Yvette Cooper MP, Labour’s Shadow Home Secretary, responding to the victims’ groups statement on the historic child sex abuse inquiry, said:
“The inquiry into child abuse is immensely important for understanding why institutions failed to protect children, failed to get them justice and making sure children are protected in the future.
“So it is appalling that this inquiry has now staggered through four months of confusion and crisis and has not even yet started work. Theresa May has repeatedly failed to establish this inquiry in the right way so it has confidence of victims and everyone else and can get on with the job.
“The Home Secretary should have met with victims at the very start of the inquiry, but she failed to do so then and no Home Office minister even met them today. Theresa May has twice failed to consult with victims’ groups and carry out sufficient background checks on her appointed chair. Having failed once, it is incomprehensible that she could then fail a second time to consult widely enough to ensure Fiona Woolf would have the support needed to carry out this vital role. The inquiry cannot go on like this, lurching from problem to problem without any proper leadership from the Home Secretary.
“Theresa May has put Fiona Woolf in an impossible position. We had hoped the Home Secretary would be able to sort this out, so that the inquiry could get going this month, but she has failed to do so. Sadly it is now impossible to see how Fiona Woolf can carry on in this position.
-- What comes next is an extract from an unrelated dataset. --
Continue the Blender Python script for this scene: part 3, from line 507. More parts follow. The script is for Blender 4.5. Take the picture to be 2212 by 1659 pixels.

“It should not be beyond the wit of the Home Secretary to establish a credible inquiry. There have been difficult and sensitive inquiries before that have required public confidence and have delivered extremely important results - from the Bishop of Liverpool’s inquiry into Hillsborough to Michael Bichard’s inquiry into the Soham murders. Theresa May needs to urgently sort this out and re-establish the inquiry on a firm footing so it can get on with its work on child protection.”